Déjà Vu in City Hall:

Another Big Payout to Fehr Graham

FREEPORT, IL – October 9, 2025

At the October 6, 2025 Freeport City Council meeting, residents once again witnessed the Miller administration’s now all-too-familiar routine — another costly Fehr Graham Engineering contract quietly pushed through, this time under the label of “construction oversight.”

The council voted 5–3 to approve Resolution #R-2025-123, authorizing $146,750 for Fehr Graham to provide “construction engineering services” for the Laurel Street and Galena Avenue Lift Station Improvements and Electrical Upgrades. On paper, it’s a project to replace outdated pumps, update electrical systems, and install diesel generators. In reality, it’s yet another example of the City outsourcing what should be routine public works oversight — to the same politically connected firm that’s already billing Freeport taxpayers hundreds of thousands of dollars each year.

Breaking It Down in Plain English

Fehr Graham won’t be installing equipment or pouring concrete. Instead, they’ll be paid nearly $150,000 to observe contractors and verify their work, review shop drawings, invoices, and progress reports, attend project meetings, and file documentation. They’ll provide “part-time” on-site supervision during critical phases, and the contract ensures they get paid regardless of how much or how little time they actually spend on-site.

To make matters worse, the agreement allows for additional “time and materials” charges if the project runs longer or needs restaking or extra coordination — leaving the taxpayers with an open tab.

The Pattern: Outsourcing Leadership, Not Solving Problems

This latest deal once again exposes how deeply the Miller administration has outsourced Freeport’s core infrastructure leadership. The city no longer employs its own Public Works Director or City Engineer. Those responsibilities (even those of the Mayor’s and City Manager’s) have been effectively handed to Fehr Graham and Senior Project Manager Darin Stykel, who now acts as the de facto city engineer — representing his private firm’s financial interests, not the taxpayers of Freeport.

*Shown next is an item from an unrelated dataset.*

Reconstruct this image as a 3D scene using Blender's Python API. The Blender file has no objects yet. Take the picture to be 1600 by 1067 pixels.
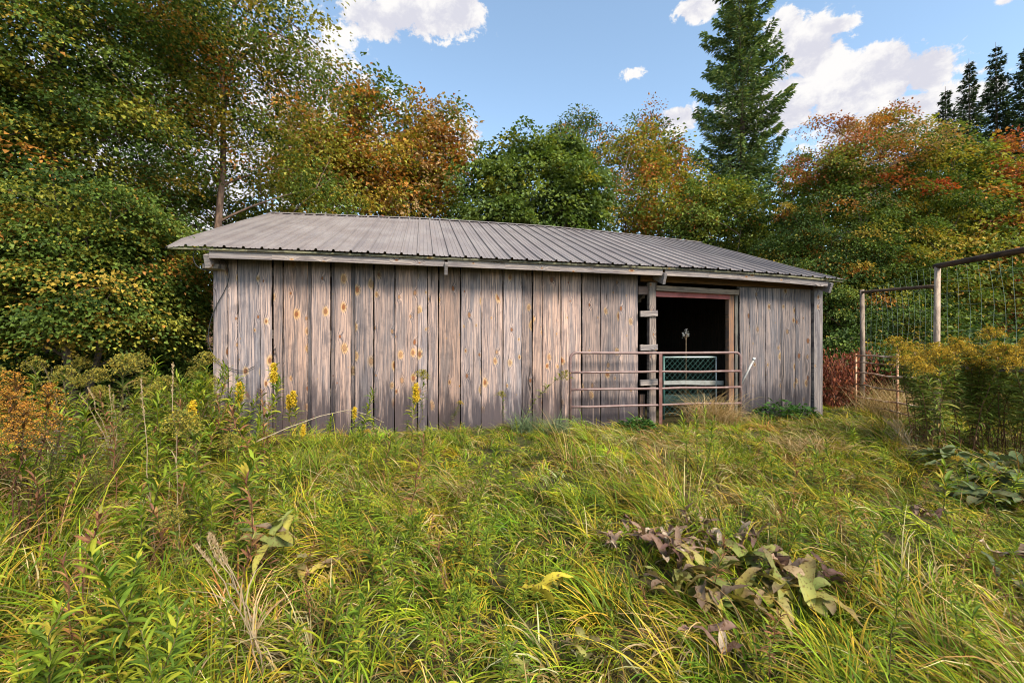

And the cost? It’s staggering. Fehr Graham’s base contracts with the City already total roughly $550,000, and on top of that, the firm continues to nickel-and-dime taxpayers through add-on projects like this one — work that should already fall under those existing agreements. By the end of the year, Freeport taxpayers will have paid Fehr Graham close to $2 million, all while the city’s roads crumble, downtown sidewalks remain pretty but unsafe, and basic services fall behind.

That’s $2 million spent so Darin Stykel can pal around with City Manager Rob Boyer and Mayor Jodi Miller, overseeing the interests of Fehr Graham’s bottom line instead of serving the people who foot the bill. Compare that to hiring a full-time City Engineer and Public Works Director — both accountable to the community — for less than $250,000 combined. The numbers speak for themselves.

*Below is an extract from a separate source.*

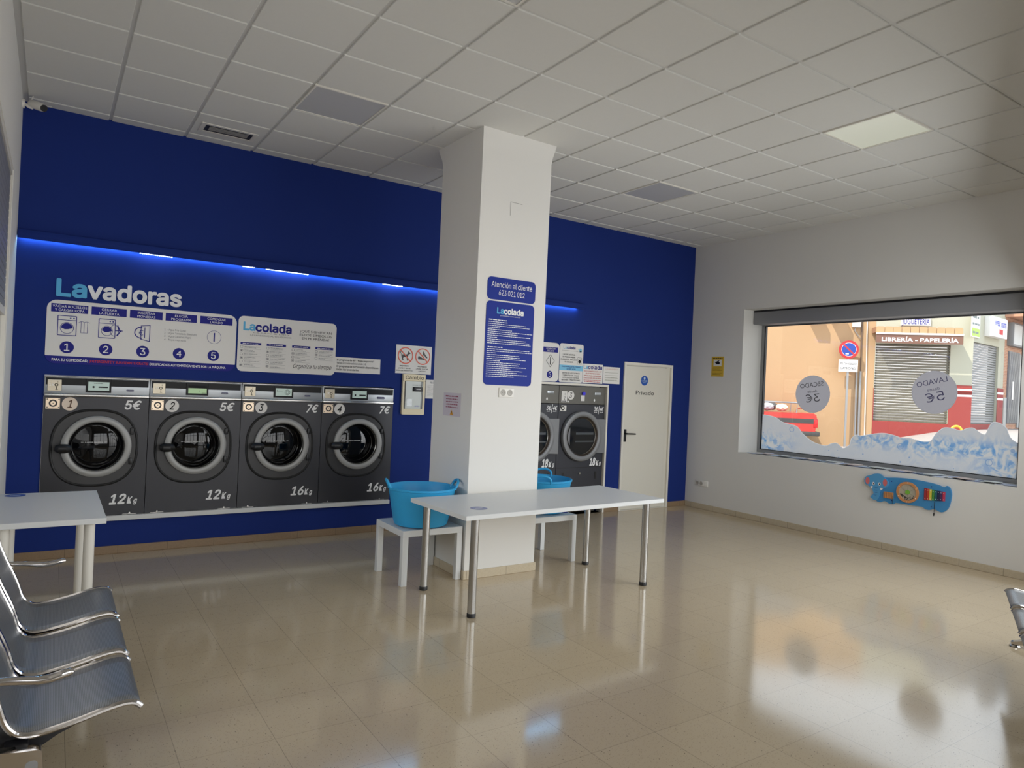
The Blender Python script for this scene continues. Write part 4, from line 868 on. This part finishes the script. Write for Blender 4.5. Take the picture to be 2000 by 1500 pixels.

Political Ties and Conflicts of Interest

This isn’t just bad budgeting — it’s politics in action. Fehr Graham’s Freeport office pays rent for and operates out of property owned by former State Senator Brian Stewart, a close ally of Mayor Jodi Miller and City Manager Rob Boyer. Add to that Fehr Graham’s and Stewart’s political connections with State Senator Andrew Chesney and State Representative John Cabello and the pattern becomes undeniable: power, contracts, and campaign circles all overlapping.

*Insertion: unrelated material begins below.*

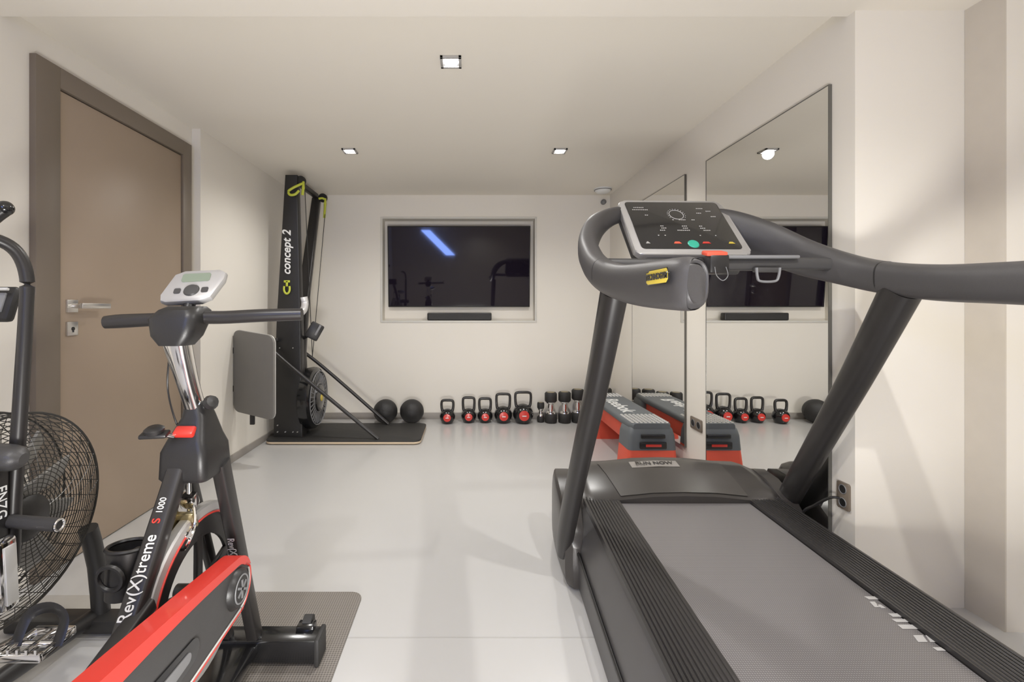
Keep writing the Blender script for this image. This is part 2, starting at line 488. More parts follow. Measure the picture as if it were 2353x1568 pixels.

While residents pay higher taxes and navigate deteriorating infrastructure, the same circle of insiders continues to profit — all under the friendly banner of “engineering services.” It is becoming increasingly clear that Mayor Miller didn’t raise our taxes 1% to finally start getting our roads fixed. She raised them to fill the accounts of Fehr Graham and the pockets of the political elite.

The Bigger Picture

Freeport’s infrastructure doesn’t need more consultants — it needs leadership. Yet under the Miller administration, Fehr Graham has quietly become the department of public works, cashing in on the city’s growing dependence on outside contracts. Every time City Hall signs another check, accountability slips a little further away.

This isn’t about one contract. It’s about a broken system — one that prioritizes political friendships over fiscal responsibility. Fehr Graham is not the City of Freeport. Darin Stykel does not work for the taxpayers. And yet, under Mayor Miller and City Manager Boyer, that’s exactly who’s running the show — backed by their political allies in Springfield, Andrew Chesney and John Cabello. It’s time to bring Freeport’s engineering and public works leadership back home, where accountability belongs.

Fighting4Freeport’s Take: Accountability Starts Here

Fighting4Freeport calls on the City Council to freeze all new Fehr Graham contracts pending an independent financial audit. The City must restore in-house leadership positions for City Engineer and Public Works Director and adopt a transparent bidding policy for all engineering services.

Taxpayers deserve a city government that answers to them — not to Fehr Graham’s invoice schedule.

Fighting4Freeport will continue exposing the contracts, connections, and costly patterns driving Freeport’s decline — because when City Hall forgets who it serves, the people deserve to know who’s really getting paid.